テイクアウトコーヒーとマイボトル

 かなり既視感がある情報です。[タリーズコーヒージャパンが、4/23~9月末、東京・大手町エリアにおいて、真空断熱ボトルのリユースサービス“WELLCUP”の実証実験を行っている]という内容。利用者はスマホでドリンク注文時に真空断熱ボトルの貸し出しを依頼することが可能。“WELLCUP”導入店であればどこでも、そのままボトルを返却できるというシステムです。料金はかからず、今回はタイガー魔法瓶の真空断熱ボトルが利用できます。
 コーヒーチェーンの使い捨てカップ削減の取り組み。試行錯誤?が繰り返されています。記憶に古いところでは、2007年、「スターバックスコーヒー井の頭公園店」が始めた、無料でmyマグカップを預かるサービス。魔法瓶メーカーの参入も相次ぎました。20年、サーモスが東京・西新橋と大手町に開店した、マイボトル持ち込みを前提としたテイクアウト専門のコーヒー店「THERMOS COFFEE TO GO」、22年、象印マホービンが始めたマイボトルを活用したモバイルオーダーサービス“ZOJIRUSHI MY BOTTLE CLOAK”の実証実験。今回のタイガー魔法瓶の参入で、揃い踏みという印象です。因みに、サーモスも象印も、現在までの継続はなく、店舗はクローズ、実験は終了したとの告知のみ。

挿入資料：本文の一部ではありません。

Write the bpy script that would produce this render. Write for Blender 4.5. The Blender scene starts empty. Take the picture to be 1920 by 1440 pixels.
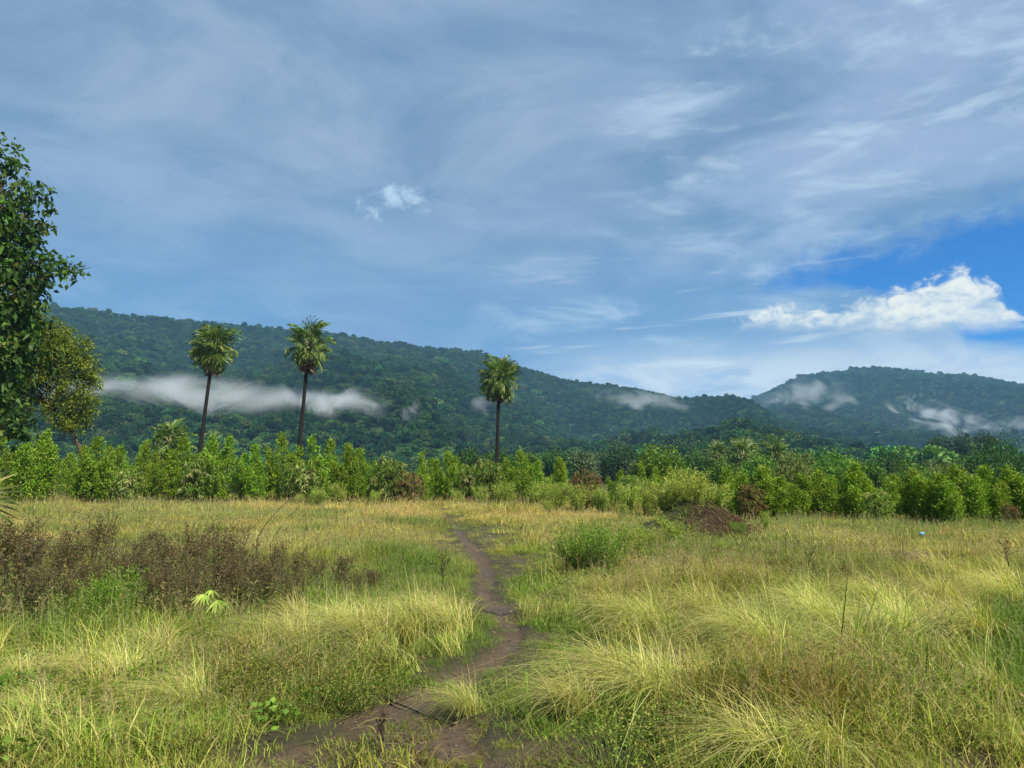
import bpy, math
import numpy as np
from mathutils import Vector, Matrix

R = math.radians
SC = bpy.context.scene
COL = SC.collection

# ------------------------------------------------------------------ camera
F, PITCH, CAMZ = 1442.0, R(7.0), 1.6
cam_d = bpy.data.cameras.new('camera')
cam_d.sensor_width = 36.0
cam_d.lens = 36.0 * F / 1920.0
cam_d.clip_start, cam_d.clip_end = 0.1, 20000
cam = bpy.data.objects.new('camera', cam_d)
cam.location = (0, 0, CAMZ)
cam.rotation_euler = (math.pi / 2 + PITCH, 0, 0)
COL.objects.link(cam)
SC.camera = cam

# ------------------------------------------------------------------ node helpers
class NT:
    """small expression builder over a node tree"""
    def __init__(s, tree): s.t = tree
    def new(s, kind, **kw):
        n = s.t.nodes.new(kind)
        for k, v in kw.items(): setattr(n, k, v)
        return n
    def put(s, sock, v):
        if v is None: return
        if isinstance(v, bpy.types.NodeSocket): s.t.links.new(v, sock)
        else: sock.default_value = v
    def m(s, op, a, b=None, c=None, clamp=False):
        n = s.new('ShaderNodeMath', operation=op, use_clamp=clamp)
        for i, v in enumerate((a, b, c)): s.put(n.inputs[i], v)
        return n.outputs[0]
    def add(s, a, b): return s.m('ADD', a, b)
    def sub(s, a, b): return s.m('SUBTRACT', a, b)
    def mul(s, a, b): return s.m('MULTIPLY', a, b)
    def div(s, a, b): return s.m('DIVIDE', a, b)
    def step(s, v, lo, hi):
        n = s.new('ShaderNodeMapRange', interpolation_type='SMOOTHSTEP')
        s.put(n.inputs['Value'], v); s.put(n.inputs['From Min'], lo); s.put(n.inputs['From Max'], hi)
        n.inputs['To Min'].default_value = 0; n.inputs['To Max'].default_value = 1
        return n.outputs['Result']
    def comb(s, x, y, z):
        n = s.new('ShaderNodeCombineXYZ')
        s.put(n.inputs[0], x); s.put(n.inputs[1], y); s.put(n.inputs[2], z)
        return n.outputs[0]
    def noise(s, vec, scale, detail=5.0, rough=0.55, dist=0.0):
        n = s.new('ShaderNodeTexNoise')
        if vec is not None: s.put(n.inputs['Vector'], vec)
        n.inputs['Scale'].default_value = scale; n.inputs['Detail'].default_value = detail
        n.inputs['Roughness'].default_value = rough; n.inputs['Distortion'].default_value = dist
        return n.outputs['Fac']
    def mix(s, f, a, b, blend='MIX'):
        n = s.new('ShaderNodeMix', data_type='RGBA', blend_type=blend)
        s.put(n.inputs['Factor'], f)
        for k, v in ((6, a), (7, b)):
            if isinstance(v, (tuple, list)) and len(v) == 3: v = (*v, 1.0)
            s.put(n.inputs[k], v)
        return n.outputs[2]
    def curve(s, v, pts):
        """float curve through (x, y) pairs, any ranges"""
        xs = [p[0] for p in pts]; ys = [p[1] for p in pts]
        x0, x1, y0, y1 = min(xs), max(xs), min(ys), max(ys)
        mr = s.new('ShaderNodeMapRange'); s.put(mr.inputs['Value'], v)
        mr.inputs['From Min'].default_value = x0; mr.inputs['From Max'].default_value = x1
        n = s.new('ShaderNodeFloatCurve'); s.put(n.inputs['Value'], mr.outputs['Result'])
        c = n.mapping.curves[0]
        q = [((x - x0) / (x1 - x0), (y - y0) / (y1 - y0)) for x, y in pts]
        c.points[0].location = q[0]; c.points[1].location = q[-1]
        for a in q[1:-1]: c.points.new(*a)
        n.mapping.update()
        return s.add(s.mul(n.outputs[0], y1 - y0), y0)

def pix_dir(px, py):
    v = (720 - py) / F
    return np.array([(px - 960) / F, math.cos(PITCH) - math.sin(PITCH) * v, math.sin(PITCH) + math.cos(PITCH) * v])
def pix_ae(px, py):
    """pixel of the photograph -> azimuth, elevation in degrees"""
    d = pix_dir(px, py)
    return math.degrees(math.atan2(d[0], d[1])), math.degrees(math.atan2(d[2], math.hypot(d[0], d[1])))

# ------------------------------------------------------------------ sky
SUN_AZ, SUN_EL = R(138.0), R(47.0)          # measured from the viewing direction, clockwise: to the right, a little behind
world = bpy.data.worlds.new('World'); SC.world = world
world.use_nodes = True
wt = world.node_tree; wt.nodes.clear()
W = NT(wt)
SKY_STRENGTH = 0.1
tc = W.new('ShaderNodeTexCoord')
sep = W.new('ShaderNodeSeparateXYZ'); W.put(sep.inputs[0], tc.outputs['Generated'])
dx, dy, dz = sep.outputs
az = W.mul(W.m('ARCTAN2', dx, dy), 180 / math.pi)
el = W.mul(W.m('ARCSINE', dz), 180 / math.pi)
up = W.m('MAXIMUM', dz, 0.0)
inv = W.div(1.0, W.add(up, 0.10))
plan = W.comb(W.mul(dx, inv), W.mul(dy, inv), 0.0)
ang = W.comb(W.mul(az, 0.045), W.mul(el, 0.16), 0.3)           # stretched along the horizon
ang2 = W.comb(W.mul(az, 0.09), W.mul(el, 0.13), 2.3)
n_big = W.noise(plan, 0.55, 3, 0.5, 0.6)
n_mid = W.noise(plan, 1.7, 5, 0.58, 0.5)
n_str = W.noise(ang, 2.6, 6, 0.6, 0.5)
n_fine = W.noise(ang2, 5.0, 6, 0.62, 0.35)
n_cum = W.noise(ang2, 8.0, 6, 0.6, 0.5)

sky = W.new('ShaderNodeTexSky', sky_type='NISHITA', sun_disc=False)
sky.sun_elevation = SUN_EL; sky.sun_rotation = SUN_AZ
sky.air_density = 1.0; sky.dust_density = 0.3; sky.ozone_density = 3.0
clear = W.mix(1.0, sky.outputs[0], (0.09, 0.50, 0.98), 'MULTIPLY')
def rad(c, k=0.82): return tuple(v * k / SKY_STRENGTH for v in c)           # cloud radiance as it reaches the eye

# the stratus sheet: greyer overhead, bluer towards the hills
sheet_hi = W.mix(W.step(n_mid, 0.34, 0.70), rad((0.148, 0.260, 0.420)), rad((0.298, 0.402, 0.550)))
sheet_lo = W.mix(W.step(n_str, 0.35, 0.72), rad((0.138, 0.290, 0.530)), rad((0.210, 0.372, 0.570)))
sheet = W.mix(W.step(W.add(el, W.mul(W.sub(n_big, 0.5), 14)), 9.0, 24.0), sheet_lo, sheet_hi)
sheet = W.mix(W.mul(W.step(n_big, 0.50, 0.68), 0.55), sheet, rad((0.245, 0.345, 0.545)))
east = W.step(az, -4.0, 20.0)
# thin lilac veil to the right
sheet = W.mix(W.mul(W.mul(east, W.step(el, 10.0, 18.0)), W.mul(W.step(n_mid, 0.38, 0.62), 0.6)), sheet, rad((0.290, 0.405, 0.600)))
# white breaks high right and one small one above the ridge
hole = W.mul(W.step(W.add(W.mul(n_str, 0.8), W.mul(n_mid, 0.7)), 0.74, 0.96), W.mul(east, W.mul(W.step(el, 15.0, 20.0), W.sub(1.0, W.step(el, 34.0, 46.0)))))
sheet = W.mix(W.mul(hole, 0.65), sheet, rad((0.52, 0.66, 0.78)))
a1, e1 = pix_ae(735, 372)
spot = W.m('SQRT', W.add(W.m('POWER', W.mul(W.sub(az, a1), 0.30), 2.0), W.m('POWER', W.mul(W.sub(el, e1), 0.62), 2.0)))
sheet = W.mix(W.mul(W.step(W.sub(n_fine, W.mul(spot, 0.22)), 0.30, 0.62), 0.9), sheet, rad((0.50, 0.66, 0.82)))
# horizontal streaks between the ridge and the blue opening
band = W.mul(W.mul(W.step(az, -6.0, 6.0), W.sub(1.0, W.step(el, 14.0, 19.0))), W.step(n_str, 0.50, 0.70))
sheet = W.mix(W.mul(band, 0.62), sheet, rad((0.46, 0.60, 0.76)))
low = W.mul(W.mul(W.step(az, -2.0, 9.0), W.sub(1.0, W.step(W.add(el, W.mul(W.sub(n_str, 0.5), 6.0)), 7.5, 11.0))), 0.9)
sheet = W.mix(low, sheet, W.mix(W.step(n_str, 0.40, 0.66), rad((0.370, 0.520, 0.710)), rad((0.68, 0.76, 0.82))))
streak = W.step(W.mul(W.noise(W.comb(W.mul(az, 0.03), W.mul(W.add(el, W.mul(az, -0.055)), 0.33), 5.0), 3.0, 4, 0.5, 0.3), 1.0), 0.58, 0.74)
sheet = W.mix(W.mul(W.mul(streak, W.step(az, -3.0, 4.0)), W.mul(W.sub(1.0, W.step(el, 15.0, 18.0)), 0.5)), sheet, rad((0.72, 0.80, 0.82)))
# blue opening, widening to the right and going on past the frame
P = [pix_ae(*p) for p in ((1380, 550), (1470, 505), (1600, 448), (1760, 405), (1920, 350))]
top = W.curve(az, [(-180, -5)] + [(P[0][0] - 8, P[0][1] - 1.5)] + P + [(70, 27), (110, 16), (140, -5), (180, -5)])
P = [pix_ae(*p) for p in ((1380, 560), (1490, 545), (1600, 556), (1760, 600), (1920, 660))]
bot = W.curve(az, [(-180, 10)] + [(P[0][0] - 8, P[0][1] + 1.0)] + P + [(70, 8), (110, 9), (140, 10), (180, 10)])
wob = W.add(W.mul(W.sub(n_fine, 0.5), 5.5), W.mul(W.sub(n_mid, 0.5), 3.0))
gap = W.mul(W.step(W.add(W.sub(top, el), wob), -1.2, 2.4), W.step(W.add(W.sub(el, bot), W.mul(W.sub(n_str, 0.5), 3.0)), -0.3, 0.9))
skyc = W.mix(gap, sheet, clear)
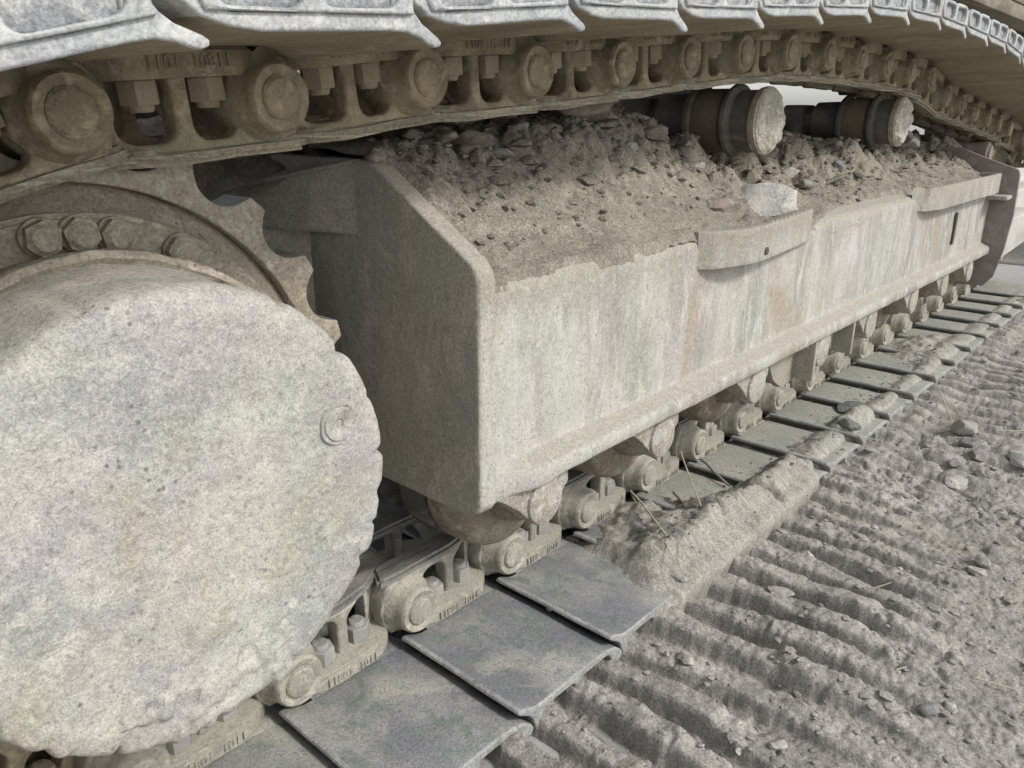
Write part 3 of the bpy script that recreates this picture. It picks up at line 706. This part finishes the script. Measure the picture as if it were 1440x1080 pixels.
# ------------------------------------------------------------------ soil heaped on the frame
def heap_h(x, y):
    base = roof_z(x, y)
    a = ss(1.25, 1.80, x)
    near = np.interp(y, [.665, .70, .80, .90, 1.0, 1.15, 1.3, 1.5], [.588, .603, .668, .722, .758, .785, .80, .79])
    far = np.interp(y, [.665, .70, .80, .90, 1.0, 1.08, 1.2, 1.5], [.560, .578, .610, .640, .662, .668, .64, .58])
    far = far + .03 * np.exp(-((x - 2.15) / .3) ** 2) * ss(.8, .95, y)
    z = near * (1 - a) + far * a + .006
    clod = ss(.74, .84, y + .05 * fbm(x, y, 5, 3, 2)) 
    z = z + clod * (.034 * fbm(x, y, 6, 4, 4) + .03 * lumps(x, y, 9, 21) * ss(.80, .92, y) + .026 * lumps(x, y, 15, 4) + .015 * lumps(x, y, 30, 8) + .007 * lumps(x, y, 62, 11) + .004 * fbm(x, y, 60, 3, 5))
    z = z + (1 - clod) * (.010 * fbm(x, y, 12, 5, 7, .6) - .007 * np.abs(fbm(x, y, 26, 4, 17, .6)) + .006 * lumps(x, y, 38, 2) * ss(-.1, .3, fbm(x, y, 8, 3, 27)))
    z = z + .004 * fbm(x, y, 75, 5, 15, .7) + .006 * np.abs(fbm(x, y, 22, 4, 16, .6)) + .012 * ss(.685, .76, y) * (.5 + .5 * fbm(x, y, 9, 3, 25))
    # bare dusted shoulder of the beam along the outer edge
    edge = .688 - .014 * (1 - ss(1.1, 1.35, x)) - .006 + .018 * fbm(x, 0 * x, 4, 4, 33) + .022 * ss(1.75, 2.0, x) * (1 - ss(2.7, 3.0, x))
    z = z - .03 * (1 - ss(edge - .012, edge + .010, y))
    z = z - .12 * (1 - ss(.66, .70, x)) * ss(.0, 1, clod) * 0
    z = np.where(y > edge + .006, np.maximum(z, roof_z(x, y) + .0035), z)
    # keep the carrier rollers' shells clear
    for cx in (1.735, 2.665):
        z = z - .03 * np.exp(-((x - cx) / .10) ** 4) * ss(.78, .83, y) * (1 - ss(1.05, 1.12, y))
    z = np.minimum(z, np.interp(x, [p[0] for p in top_pin], [p[1] for p in top_pin]) - .085 + .5 * ss(1.0, 1.06, y) + .5 * (1 - ss(.76, .79, y)))
    return z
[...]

 一方、安価なコーヒーショップとして人気のコンビニは。ローソンのマチカフェを除いて、マイボトル対応はしていません。理由は簡単。ローソンのマチカフェは店員がコーヒーを注ぐので、持参したマイボトルがマシンのサイズに合わなかった場合でも、店舗にある専用メジャーカップで抽出してタンブラーに移し替えてくれるのですが、他のコンビニでは、それかできないということです。
 酷暑で水筒の売り上げは好調。マイボトルを持ち歩く生活者はかなり増えたと思います。でもそのボトルには、既に家で入れた何かが入っています。加えて、新型コロナ後、毎日、同じ駅を利用し、同じ道を使う生活者は少なくなっています。コーヒー豆価格が上昇を続ける中、環境問題に取り組む姿勢を明確にし、少しでも経費を削減したい提供者と、価格高騰をきっかけにあっさりとコーヒーの常習性から離脱しそうな生活者。この既視感も、まだまだ続きそうです。